Pada pembahasan dalam kajian ini ada beberapa tujuan yang ingin dicapai, yakni;
1.      Secara umum akan menjelaskan bagaimana perkembangan Kampung Mattoanging, Kota Makassar sejak awal perkembangannya terutama dalam masa pemerintahan Hindia Belanda, hingga mengalami beberapa perubahan terutama sejak kedatangan Jepang dan setelah proklamasi kemerdekaan.
2.      Menjelaskan bagaimana dinamika perkampungan mempengaruhi pemerintahan serta penggunaan ruang. Dimana perkampungan hampir terdapat disemua wilayah kota Makassar dan dimafaatkan sebagai tempat bermukim, bangunan, serta beberapa aktifitas pemerintahan.
Berdasarkan atas tujuan penulisan, seperti dikatakan di atas, tulisan ini paling tidak akan memberi berbagai manfaat yang berhubungan dengan perkembangan Kampung Mattoanging di kota Makassar. Manfaat yang diharapkan diantaranya;
1.      Menambah referensi lokal, khususnya yang berkaitan dengan kajian perkampungan sebagai aspek suatu kota.
2.      Kajian diharapkan mampu memberi pengetahuan pada pembaca dalam kaitannya perbandingan kota Makassar pada masa lampau dengan kehidupan perkotaan Makassar di zaman sekarang atau lebih khususnya kampung Mattoanging pada masa lalu dengan masa sekarang ini. Dimana perkampungan pada masa lampau memiliki manfaat dan peran yang sangat besar.
3.      Pada akhirnya penelitian ini diharapkan menjadi bahan pembanding dengan penelitian terdahulu dan menjadi langkah awal untuk studi yang lebih mendalam pada masa mendatang, atas begitu banyaknya sejarah dan realitas-realitas atas kota yang masih belum diketahui atau bahkan dianggap tidak penting oleh sebahagian orang.  
1.4       Karya- karya Terdahulu
Sejarah adalah suatu rekonstruksi kejadian masa lampau yang identik dengan adanya perubahan yang berusaha memberi penjelasan-penjelasan dari masa lampau tersebut tentunya dengan fakta-fakta yang ada. Tentunya sangat susah untuk mengungkap masalah tampa melakukan perbandingan dengan permasalahan yang ada sebelumnya.
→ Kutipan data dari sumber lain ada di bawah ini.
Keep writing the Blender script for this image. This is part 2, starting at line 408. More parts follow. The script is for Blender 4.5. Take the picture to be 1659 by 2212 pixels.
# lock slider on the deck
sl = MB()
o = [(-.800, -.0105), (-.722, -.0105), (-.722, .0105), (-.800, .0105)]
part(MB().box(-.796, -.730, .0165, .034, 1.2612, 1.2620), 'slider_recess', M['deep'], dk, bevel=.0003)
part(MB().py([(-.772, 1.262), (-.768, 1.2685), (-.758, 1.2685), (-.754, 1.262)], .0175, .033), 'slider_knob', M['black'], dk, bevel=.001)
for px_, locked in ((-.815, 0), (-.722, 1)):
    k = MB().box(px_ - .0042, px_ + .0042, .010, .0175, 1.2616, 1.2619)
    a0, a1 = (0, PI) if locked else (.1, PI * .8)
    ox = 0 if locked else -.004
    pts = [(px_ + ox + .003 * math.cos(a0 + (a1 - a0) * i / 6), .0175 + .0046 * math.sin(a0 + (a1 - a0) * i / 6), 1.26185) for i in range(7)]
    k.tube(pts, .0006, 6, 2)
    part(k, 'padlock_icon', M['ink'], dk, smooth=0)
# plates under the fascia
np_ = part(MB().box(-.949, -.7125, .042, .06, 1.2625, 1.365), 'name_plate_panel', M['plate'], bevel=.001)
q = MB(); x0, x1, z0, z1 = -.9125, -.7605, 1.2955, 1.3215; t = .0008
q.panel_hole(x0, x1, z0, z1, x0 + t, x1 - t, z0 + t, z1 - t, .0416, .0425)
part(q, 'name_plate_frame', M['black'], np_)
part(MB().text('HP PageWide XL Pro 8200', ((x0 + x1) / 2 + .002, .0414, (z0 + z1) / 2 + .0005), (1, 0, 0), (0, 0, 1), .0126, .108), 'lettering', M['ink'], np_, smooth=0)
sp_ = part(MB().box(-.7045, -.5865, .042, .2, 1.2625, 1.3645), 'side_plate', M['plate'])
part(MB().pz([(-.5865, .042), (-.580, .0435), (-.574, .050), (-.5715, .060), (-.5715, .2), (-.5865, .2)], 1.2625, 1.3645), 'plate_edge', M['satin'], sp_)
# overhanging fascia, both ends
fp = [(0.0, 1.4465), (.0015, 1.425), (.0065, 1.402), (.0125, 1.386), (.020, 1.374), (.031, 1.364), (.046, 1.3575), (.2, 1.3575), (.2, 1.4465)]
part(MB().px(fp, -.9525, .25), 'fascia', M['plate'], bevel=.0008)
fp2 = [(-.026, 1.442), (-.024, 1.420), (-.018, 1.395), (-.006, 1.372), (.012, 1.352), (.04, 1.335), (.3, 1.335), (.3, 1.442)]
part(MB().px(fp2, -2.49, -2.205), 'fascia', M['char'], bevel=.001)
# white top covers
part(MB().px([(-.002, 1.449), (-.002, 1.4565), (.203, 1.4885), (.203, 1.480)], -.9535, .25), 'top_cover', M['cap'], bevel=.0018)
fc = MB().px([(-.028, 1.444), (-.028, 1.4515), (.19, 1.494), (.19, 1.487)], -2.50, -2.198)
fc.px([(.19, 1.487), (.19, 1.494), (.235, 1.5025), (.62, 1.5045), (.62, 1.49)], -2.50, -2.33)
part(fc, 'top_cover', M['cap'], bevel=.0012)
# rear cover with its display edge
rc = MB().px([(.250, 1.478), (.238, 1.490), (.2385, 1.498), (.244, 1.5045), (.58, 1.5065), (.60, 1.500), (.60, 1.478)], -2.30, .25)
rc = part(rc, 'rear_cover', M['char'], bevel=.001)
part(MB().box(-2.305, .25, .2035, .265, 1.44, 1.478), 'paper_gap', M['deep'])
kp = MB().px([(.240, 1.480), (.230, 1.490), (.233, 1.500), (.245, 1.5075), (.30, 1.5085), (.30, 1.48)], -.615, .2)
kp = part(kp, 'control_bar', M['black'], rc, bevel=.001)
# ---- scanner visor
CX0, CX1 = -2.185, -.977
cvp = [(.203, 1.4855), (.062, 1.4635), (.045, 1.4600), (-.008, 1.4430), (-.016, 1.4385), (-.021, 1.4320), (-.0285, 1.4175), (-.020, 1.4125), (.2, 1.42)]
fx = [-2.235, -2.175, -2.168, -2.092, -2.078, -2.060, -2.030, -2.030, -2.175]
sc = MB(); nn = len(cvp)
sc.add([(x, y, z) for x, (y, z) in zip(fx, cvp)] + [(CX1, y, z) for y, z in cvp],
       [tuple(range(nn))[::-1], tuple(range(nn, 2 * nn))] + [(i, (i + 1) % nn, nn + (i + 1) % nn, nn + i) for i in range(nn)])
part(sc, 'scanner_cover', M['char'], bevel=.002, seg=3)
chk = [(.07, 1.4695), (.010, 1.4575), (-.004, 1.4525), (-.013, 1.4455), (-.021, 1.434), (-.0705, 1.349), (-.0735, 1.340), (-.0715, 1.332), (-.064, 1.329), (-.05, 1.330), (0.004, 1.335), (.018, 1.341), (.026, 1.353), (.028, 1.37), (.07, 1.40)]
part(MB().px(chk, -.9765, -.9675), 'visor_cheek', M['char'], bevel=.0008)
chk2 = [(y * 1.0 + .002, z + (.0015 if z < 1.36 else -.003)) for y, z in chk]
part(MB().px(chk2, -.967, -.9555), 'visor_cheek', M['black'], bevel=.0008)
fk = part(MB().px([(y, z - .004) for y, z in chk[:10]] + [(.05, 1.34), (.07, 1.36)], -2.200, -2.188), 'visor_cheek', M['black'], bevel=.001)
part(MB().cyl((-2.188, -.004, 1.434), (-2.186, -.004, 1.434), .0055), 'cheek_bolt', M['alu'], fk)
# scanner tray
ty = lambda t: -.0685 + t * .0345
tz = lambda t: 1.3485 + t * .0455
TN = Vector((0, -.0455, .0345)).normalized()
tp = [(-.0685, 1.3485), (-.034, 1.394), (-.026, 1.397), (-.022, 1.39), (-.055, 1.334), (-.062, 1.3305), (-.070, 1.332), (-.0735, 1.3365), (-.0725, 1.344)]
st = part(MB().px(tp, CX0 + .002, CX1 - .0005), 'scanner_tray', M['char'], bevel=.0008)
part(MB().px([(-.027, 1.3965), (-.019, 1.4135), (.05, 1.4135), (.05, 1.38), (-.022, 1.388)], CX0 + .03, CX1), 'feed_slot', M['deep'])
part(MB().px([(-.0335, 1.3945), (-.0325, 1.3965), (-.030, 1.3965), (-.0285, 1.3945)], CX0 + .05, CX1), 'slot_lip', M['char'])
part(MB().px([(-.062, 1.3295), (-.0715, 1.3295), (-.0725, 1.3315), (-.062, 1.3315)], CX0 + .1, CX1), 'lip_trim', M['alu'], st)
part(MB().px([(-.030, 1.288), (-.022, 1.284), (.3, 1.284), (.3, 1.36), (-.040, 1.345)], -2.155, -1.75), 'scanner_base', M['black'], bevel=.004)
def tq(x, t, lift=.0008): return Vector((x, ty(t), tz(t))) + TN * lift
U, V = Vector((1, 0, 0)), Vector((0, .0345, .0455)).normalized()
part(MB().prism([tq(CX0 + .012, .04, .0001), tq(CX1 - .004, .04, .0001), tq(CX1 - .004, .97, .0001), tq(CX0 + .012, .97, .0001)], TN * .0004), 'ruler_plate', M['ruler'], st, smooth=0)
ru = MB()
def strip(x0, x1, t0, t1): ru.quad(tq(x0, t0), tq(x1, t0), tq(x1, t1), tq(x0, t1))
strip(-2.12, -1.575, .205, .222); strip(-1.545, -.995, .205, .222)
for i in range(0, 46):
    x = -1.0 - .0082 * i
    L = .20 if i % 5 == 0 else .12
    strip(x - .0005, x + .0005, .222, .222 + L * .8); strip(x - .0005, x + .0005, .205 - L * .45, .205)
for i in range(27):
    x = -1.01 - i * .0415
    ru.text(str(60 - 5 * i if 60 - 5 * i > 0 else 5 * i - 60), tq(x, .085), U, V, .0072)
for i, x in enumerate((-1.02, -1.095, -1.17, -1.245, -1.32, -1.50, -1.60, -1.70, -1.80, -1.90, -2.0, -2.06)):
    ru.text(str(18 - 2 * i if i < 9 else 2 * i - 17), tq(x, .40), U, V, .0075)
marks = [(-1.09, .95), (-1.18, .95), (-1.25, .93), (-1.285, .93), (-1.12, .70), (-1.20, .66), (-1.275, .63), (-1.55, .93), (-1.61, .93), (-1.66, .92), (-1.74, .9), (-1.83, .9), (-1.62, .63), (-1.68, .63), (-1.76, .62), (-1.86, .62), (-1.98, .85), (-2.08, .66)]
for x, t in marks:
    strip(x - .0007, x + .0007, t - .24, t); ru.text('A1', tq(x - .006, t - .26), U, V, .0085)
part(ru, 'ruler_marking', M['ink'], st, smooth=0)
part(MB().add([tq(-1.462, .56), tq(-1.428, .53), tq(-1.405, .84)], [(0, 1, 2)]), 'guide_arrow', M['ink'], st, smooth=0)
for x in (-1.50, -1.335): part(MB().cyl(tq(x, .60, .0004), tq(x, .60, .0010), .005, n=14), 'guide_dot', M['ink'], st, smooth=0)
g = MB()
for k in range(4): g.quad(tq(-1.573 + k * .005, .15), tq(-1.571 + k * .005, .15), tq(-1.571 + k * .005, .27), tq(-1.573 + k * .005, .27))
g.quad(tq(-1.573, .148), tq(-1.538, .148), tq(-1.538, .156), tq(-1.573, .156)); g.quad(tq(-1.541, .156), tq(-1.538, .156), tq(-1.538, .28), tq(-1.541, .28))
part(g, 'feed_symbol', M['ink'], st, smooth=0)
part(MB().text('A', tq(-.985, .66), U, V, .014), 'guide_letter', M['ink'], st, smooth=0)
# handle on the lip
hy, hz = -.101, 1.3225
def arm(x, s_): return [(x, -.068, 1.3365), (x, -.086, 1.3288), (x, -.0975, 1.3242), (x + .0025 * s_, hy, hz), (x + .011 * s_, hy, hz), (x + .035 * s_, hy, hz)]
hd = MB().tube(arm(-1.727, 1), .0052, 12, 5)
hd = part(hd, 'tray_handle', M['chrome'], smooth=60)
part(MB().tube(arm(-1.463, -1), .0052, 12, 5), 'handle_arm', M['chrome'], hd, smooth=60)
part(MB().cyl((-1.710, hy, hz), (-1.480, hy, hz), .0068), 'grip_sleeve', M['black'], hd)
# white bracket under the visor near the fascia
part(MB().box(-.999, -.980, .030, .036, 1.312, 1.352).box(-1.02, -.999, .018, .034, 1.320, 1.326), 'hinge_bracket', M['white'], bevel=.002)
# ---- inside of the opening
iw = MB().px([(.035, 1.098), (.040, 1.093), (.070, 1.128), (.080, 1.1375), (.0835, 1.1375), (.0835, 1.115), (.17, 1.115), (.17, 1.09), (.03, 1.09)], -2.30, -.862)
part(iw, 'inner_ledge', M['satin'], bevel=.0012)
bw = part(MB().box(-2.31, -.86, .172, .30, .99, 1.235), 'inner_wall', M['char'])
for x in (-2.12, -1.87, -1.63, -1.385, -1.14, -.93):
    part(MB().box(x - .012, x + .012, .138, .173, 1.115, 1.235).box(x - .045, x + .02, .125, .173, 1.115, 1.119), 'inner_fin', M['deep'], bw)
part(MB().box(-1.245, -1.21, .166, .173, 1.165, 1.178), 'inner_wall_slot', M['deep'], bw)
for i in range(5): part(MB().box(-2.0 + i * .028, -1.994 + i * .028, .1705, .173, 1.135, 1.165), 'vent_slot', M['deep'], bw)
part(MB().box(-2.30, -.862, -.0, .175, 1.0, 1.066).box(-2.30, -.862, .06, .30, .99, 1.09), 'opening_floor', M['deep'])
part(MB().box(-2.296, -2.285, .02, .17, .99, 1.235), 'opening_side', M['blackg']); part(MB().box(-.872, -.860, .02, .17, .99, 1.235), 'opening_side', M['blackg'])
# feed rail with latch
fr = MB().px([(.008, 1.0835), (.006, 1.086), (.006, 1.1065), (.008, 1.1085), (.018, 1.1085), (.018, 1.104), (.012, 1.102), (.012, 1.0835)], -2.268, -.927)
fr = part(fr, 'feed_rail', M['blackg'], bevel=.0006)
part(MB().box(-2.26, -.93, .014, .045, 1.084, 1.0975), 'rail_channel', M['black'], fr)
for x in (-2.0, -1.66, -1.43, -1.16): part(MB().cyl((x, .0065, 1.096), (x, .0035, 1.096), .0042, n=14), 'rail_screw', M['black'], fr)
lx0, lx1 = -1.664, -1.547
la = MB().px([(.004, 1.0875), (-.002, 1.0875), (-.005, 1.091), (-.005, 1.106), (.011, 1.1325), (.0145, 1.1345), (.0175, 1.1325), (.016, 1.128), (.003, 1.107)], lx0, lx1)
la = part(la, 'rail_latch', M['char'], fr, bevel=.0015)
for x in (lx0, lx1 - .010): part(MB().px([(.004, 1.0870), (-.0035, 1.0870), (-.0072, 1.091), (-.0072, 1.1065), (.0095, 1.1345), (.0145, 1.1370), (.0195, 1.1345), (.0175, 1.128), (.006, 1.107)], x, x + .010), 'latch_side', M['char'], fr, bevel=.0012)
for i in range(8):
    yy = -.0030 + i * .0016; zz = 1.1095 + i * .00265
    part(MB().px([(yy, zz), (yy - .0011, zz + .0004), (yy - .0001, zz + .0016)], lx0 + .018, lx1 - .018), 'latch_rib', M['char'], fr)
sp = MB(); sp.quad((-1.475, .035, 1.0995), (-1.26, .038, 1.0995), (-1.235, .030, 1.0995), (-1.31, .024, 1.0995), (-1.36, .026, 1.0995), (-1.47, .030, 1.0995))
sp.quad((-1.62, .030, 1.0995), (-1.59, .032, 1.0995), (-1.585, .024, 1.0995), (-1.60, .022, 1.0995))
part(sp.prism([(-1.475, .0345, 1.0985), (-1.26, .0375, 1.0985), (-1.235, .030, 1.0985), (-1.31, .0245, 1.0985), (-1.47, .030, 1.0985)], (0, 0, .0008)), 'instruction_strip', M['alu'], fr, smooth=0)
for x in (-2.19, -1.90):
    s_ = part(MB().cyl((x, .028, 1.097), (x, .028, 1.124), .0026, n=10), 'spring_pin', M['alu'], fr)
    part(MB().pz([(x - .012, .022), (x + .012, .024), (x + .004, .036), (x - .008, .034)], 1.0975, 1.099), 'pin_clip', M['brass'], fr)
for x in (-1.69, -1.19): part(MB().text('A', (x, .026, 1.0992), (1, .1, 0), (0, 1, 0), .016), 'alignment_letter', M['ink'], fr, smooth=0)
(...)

Buku yang diterbitkan oleh Departemen Pendidikan dan Kebudayaan Direktorat Sejarah dan Nilai Tradisional, Sejarah Sosial Daerah Sulawesi Selatan Mobilitas Sosial Kota Makasar 1900-1950, merupakan acuan penulis untuk mengembangkan masalah sejarah perkampungan yang sudah diungkap secara sederhana. Dari buku tersebut penulis melihat hal menarik dan sangat terinspirasi untuk menggali lebih dalam lagi masalah perkampungan di kota Makassar tersebut, khususnya Kampung Mattoanging. Masalah ini penulis anggap sebagai suatu kajian sejarah yang sangat menarik karena menjadi suatu element yang mempengaruhi tatanan masyarakat di Makassar.
Berkaitan dengan buku  Sejarah Sosial Daerah Sulawesi Selatan Mobilitas Sosial Kota Makasar 1900-1950, buku yang ditulis oleh Nasaruddin Koro dengan judul Ayam Jantan Tanah Daeng, Arjuna Jalan Pasar Minggu No. 8B, Jakarta, 2008 juga membahas mengenai keberadaan perkampungan di Kota Makassar. Akan tetapi pembahasan Nasaruddin koro dalam bukunya itu belum mengupas secara mendalam mengenai perkampungan di Kota Makassar. Meskipun demikian setidaknya penulis dapat memperoleh pengetahuan awal mengenai Kampung Mattoanging.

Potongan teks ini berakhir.